Aim of the exercise: Return all lines that include the string "scene".
— START Source material —
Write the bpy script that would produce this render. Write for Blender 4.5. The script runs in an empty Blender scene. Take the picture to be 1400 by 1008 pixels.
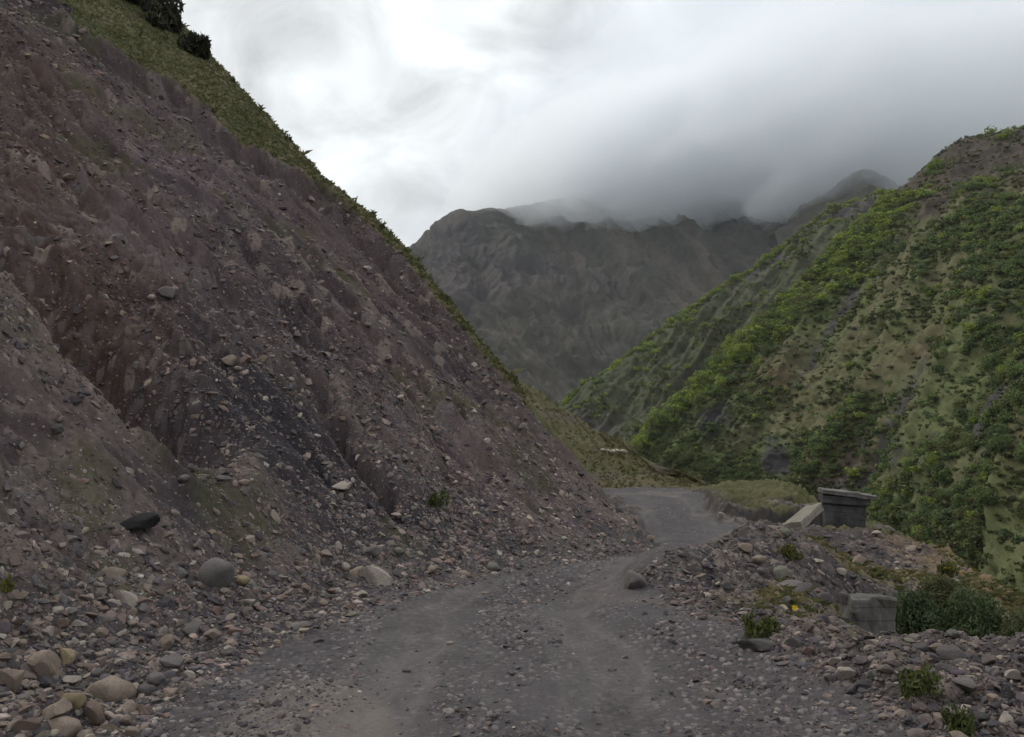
import bpy, math, random
import numpy as np
from mathutils import Vector, Matrix

rng = np.random.default_rng(11)
random.seed(11)
scene = bpy.context.scene
COL = scene.collection
F_PX, CX, CY, CAM_H = 1100.0, 700.0, 504.0, 1.8
PITCH = math.atan(116.0 / 1100.0)
CP, SP = math.cos(PITCH), math.sin(PITCH)

# ------------------------------------------------------------------ helpers
def ray(px, py):
    a, b = (px - CX) / F_PX, (CY - py) / F_PX
    y = CP - b * SP
    z = SP + b * CP
    return a / y, z / y

def P(px, py, d):
    a, b = ray(px, py)
    return np.array((a * d, d, CAM_H + b * d))

def sstep(a, b, x):
    t = np.clip((x - a) / (b - a), 0, 1)
    return t * t * (3 - 2 * t)

def _h(ix, iy, iz, seed):
    M = np.uint32
    h = (ix.astype(np.int64) & 0xFFFFFFFF).astype(M) * M(374761393)
    h = h + (iy.astype(np.int64) & 0xFFFFFFFF).astype(M) * M(668265263)
    if iz is not None:
        h = h + (iz.astype(np.int64) & 0xFFFFFFFF).astype(M) * M(2147483647)
    h = h + M((seed * 974634777 + 1013904223) & 0xFFFFFFFF)
    h = (h ^ (h >> M(13))) * M(1274126177)
    h = (h ^ (h >> M(16))) * M(2246822519)
    h = h ^ (h >> M(13))
    return h.astype(np.float32) / np.float32(4294967295.0)

def vn2(x, y, seed=0):
    ix, iy = np.floor(x), np.floor(y)
    fx, fy = (x - ix).astype(np.float32), (y - iy).astype(np.float32)
    fx = fx * fx * fx * (fx * (fx * 6 - 15) + 10); fy = fy * fy * fy * (fy * (fy * 6 - 15) + 10)
    a = _h(ix, iy, None, seed); b = _h(ix + 1, iy, None, seed)
    c = _h(ix, iy + 1, None, seed); d = _h(ix + 1, iy + 1, None, seed)
    return (a + (b - a) * fx) * (1 - fy) + (c + (d - c) * fx) * fy

def fbm(x, y, seed=0, octs=4, gain=0.5, ridged=False):
    s = 0; a = 1.0; n = 0.0
    c, si = 0.8, 0.6
    for o in range(octs):
        v = vn2(x, y, seed + o * 17)
        if ridged:
            v = 1 - np.abs(2 * v - 1)
        s = s + a * v; n += a; a *= gain
        x, y = (c * x - si * y) * 2.03 + 5.3, (si * x + c * y) * 2.03 - 3.1
    return s / n                      # 0..1

def vn3(x, y, z, seed=0):
    ix, iy, iz = np.floor(x), np.floor(y), np.floor(z)
    f = [(x - ix).astype(np.float32), (y - iy).astype(np.float32), (z - iz).astype(np.float32)]
    fx, fy, fz = [t * t * (3 - 2 * t) for t in f]
    r = 0
    for dz in (0, 1):
        wz = fz if dz else 1 - fz
        for dy in (0, 1):
            wy = fy if dy else 1 - fy
            for dx in (0, 1):
                wx = fx if dx else 1 - fx
                r = r + _h(ix + dx, iy + dy, iz + dz, seed) * wx * wy * wz
    return r

def fbm3(p, sc, seed=0, octs=4, gain=0.5):
    x, y, z = p[..., 0] / sc, p[..., 1] / sc, p[..., 2] / sc
    s = 0; a = 1.0; n = 0.0
    for o in range(octs):
        s = s + a * vn3(x, y, z, seed + o * 13); n += a; a *= gain
        x, y, z = x * 2.03 + 3.7, y * 2.03 - 1.3, z * 2.03 + 7.1
    return s / n

def worley(x, y, seed):
    """nearest feature point: distance, its hash, its random offset"""
    ix, iy = np.floor(x), np.floor(y)
    best = np.full(x.shape, 9.0, np.float32); bid = np.zeros(x.shape, np.float32)
    for dy in (-1, 0, 1):
        for dx in (-1, 0, 1):
            cx, cy = ix + dx, iy + dy
            qx = cx + 0.15 + 0.7 * _h(cx, cy, None, seed); qy = cy + 0.15 + 0.7 * _h(cx, cy, None, seed + 1)
            dd = ((qx - x) ** 2 + (qy - y) ** 2).astype(np.float32)
            m = dd < best
            best = np.where(m, dd, best)
            bid = np.where(m, _h(cx, cy, None, seed + 2), bid)
    return np.sqrt(best), bid

def poly_sd(x, y, pts):
    """signed distance to an open polyline (positive on its left) and arc-length parameter"""
    pts = np.asarray(pts, float)
    best = np.full(x.shape, 1e18); sgn = np.zeros(x.shape); par = np.zeros(x.shape)
    acc = 0.0
    n = len(pts) - 1
    for i in range(n):
        ax, ay = pts[i, :2]; bx, by = pts[i + 1, :2]
        ex, ey = bx - ax, by - ay
        L2 = ex * ex + ey * ey; L = math.sqrt(L2)
        t = ((x - ax) * ex + (y - ay) * ey) / L2
        lo = -1e9 if i == 0 else 0.0
        hi = 1e9 if i == n - 1 else 1.0
        tc = np.clip(t, lo, hi)
        qx, qy = ax + tc * ex, ay + tc * ey
        d2 = (x - qx) ** 2 + (y - qy) ** 2
        side = ex * (y - ay) - ey * (x - ax)
        m = d2 < best - 1e-12
        # at a shared corner keep the side of the segment the point lies most beside
        tie = np.abs(d2 - best) < 1e-9
        sgn = np.where(m, side / L, np.where(tie, np.where(np.abs(side / L) > np.abs(sgn), side / L, sgn), sgn))
        par = np.where(m, acc + np.clip(tc, -50, 50) * L if False else acc + tc * L, par)
        best = np.where(m, d2, best)
        acc += L
    return np.sqrt(best) * np.sign(sgn), par

def tag(o, label=None, cat=None, group=None, kind=None):
    if label: o['label'] = label
    if cat: o['category'] = cat
    if group: o['group'] = group
    if kind: o['kind'] = kind
    return o

def new_obj(name, me, mat=None, parent=None):
    o = bpy.data.objects.new(name, me)
    COL.objects.link(o)
    if mat is not None and len(me.materials) == 0:
        me.materials.append(mat)
    if parent: o.parent = parent
    return o

def mesh_np(name, V, faces, col=None, smooth=False, mat=None):
    """V (n,3); faces (m,k) same-size polygons"""
    me = bpy.data.meshes.new(name)
    V = np.ascontiguousarray(V, np.float32); faces = np.ascontiguousarray(faces, np.int32)
    m, k = faces.shape
    me.vertices.add(len(V)); me.vertices.foreach_set('co', V.ravel())
    me.loops.add(m * k); me.loops.foreach_set('vertex_index', faces.ravel())
    me.polygons.add(m)
    me.polygons.foreach_set('loop_start', np.arange(0, m * k, k, dtype=np.int32))
    me.polygons.foreach_set('use_smooth', np.full(m, smooth, bool))
    me.update(calc_edges=True)
    if col is not None:
        a = me.color_attributes.new('Col', 'FLOAT_COLOR', 'POINT')
        c = np.ones((len(V), 4), np.float32); c[:, :3] = col
        a.data.foreach_set('color', c.ravel())
    if mat is not None: me.materials.append(mat)
    return me

def sub_mesh(name, V, faces, col, mat, smooth=True):
    used = np.zeros(len(V), bool); used[faces.ravel()] = True
    idx = np.cumsum(used) - 1
    return mesh_np(name, V[used], idx[faces], col[used], smooth, mat)

# ------------------------------------------------------------------ materials
def mat_attr(name, rough=0.95, spec=0.15, nscale=8.0, namt=0.35, bump=0.0, bscale=30.0, translucent=0.0, bdist=0.02):
    m = bpy.data.materials.new(name); m.use_nodes = True
    nt = m.node_tree; N = nt.nodes; L = nt.links
    b = N['Principled BSDF']
    b.inputs['Roughness'].default_value = rough
    b.inputs['Specular IOR Level'].default_value = spec
    at = N.new('ShaderNodeAttribute'); at.attribute_name = 'Col'
    tc = N.new('ShaderNodeTexCoord')
    n1 = N.new('ShaderNodeTexNoise'); n1.inputs['Scale'].default_value = nscale; n1.inputs['Detail'].default_value = 6
    n1.inputs['Roughness'].default_value = 0.7
    L.new(tc.outputs['Object'], n1.inputs['Vector'])
    mr = N.new('ShaderNodeMapRange')
    mr.inputs['From Min'].default_value = 0.25; mr.inputs['From Max'].default_value = 0.75
    mr.inputs['To Min'].default_value = 1 - namt; mr.inputs['To Max'].default_value = 1 + namt
    L.new(n1.outputs['Fac'], mr.inputs['Value'])
    vm = N.new('ShaderNodeVectorMath'); vm.operation = 'SCALE'
    L.new(at.outputs['Color'], vm.inputs[0]); L.new(mr.outputs['Result'], vm.inputs['Scale'])
    L.new(vm.outputs['Vector'], b.inputs['Base Color'])
    if bump > 0:
        n2 = N.new('ShaderNodeTexNoise'); n2.inputs['Scale'].default_value = bscale; n2.inputs['Detail'].default_value = 5
        n2.inputs['Roughness'].default_value = 0.65
        L.new(tc.outputs['Object'], n2.inputs['Vector'])
        bp = N.new('ShaderNodeBump'); bp.inputs['Strength'].default_value = bump; bp.inputs['Distance'].default_value = bdist
        L.new(n2.outputs['Fac'], bp.inputs['Height']); L.new(bp.outputs['Normal'], b.inputs['Normal'])
    if translucent > 0:
        out = N['Material Output']
        tr = N.new('ShaderNodeBsdfTranslucent'); mx = N.new('ShaderNodeMixShader')
        mx.inputs[0].default_value = translucent
        L.new(vm.outputs['Vector'], tr.inputs['Color'])
        L.new(b.outputs[0], mx.inputs[1]); L.new(tr.outputs[0], mx.inputs[2]); L.new(mx.outputs[0], out.inputs['Surface'])
    return m

M_SOIL = mat_attr('scree_soil', nscale=14, namt=0.3, bump=0.6, bscale=25, bdist=0.03)
M_ROAD = mat_attr('gravel_road', rough=0.9, spec=0.25, nscale=30, namt=0.22, bump=0.5, bscale=60, bdist=0.012)
M_GROUND = mat_attr('verge_soil', nscale=16, namt=0.3, bump=0.5, bscale=30, bdist=0.02)
M_HILL = mat_attr('wooded_hill_soil', nscale=0.35, namt=0.3, bump=0.4, bscale=0.8, bdist=0.6)
M_SPUR = mat_attr('spur_grass', nscale=2.0, namt=0.3, bump=0.5, bscale=4, bdist=0.1)
M_MOUNT = mat_attr('mountain_rock', nscale=0.06, namt=0.3, bump=0.8, bscale=0.05, bdist=6)
M_STONE = mat_attr('stone', rough=0.85, spec=0.25, nscale=9, namt=0.35, bump=0.35, bscale=18, bdist=0.03)
M_LEAF = mat_attr('leaf', rough=0.7, spec=0.2, nscale=0.8, namt=0.2, translucent=0.3)
M_GRASS = mat_attr('grass_blade', rough=0.8, spec=0.1, nscale=1.5, namt=0.25, translucent=0.3)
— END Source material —
Solved problem:
Write the bpy script that would produce this render. Write for Blender 4.5. The script runs in an empty Blender scene. Take the picture to be 1400 by 1008 pixels.
scene = bpy.context.scene
COL = scene.collection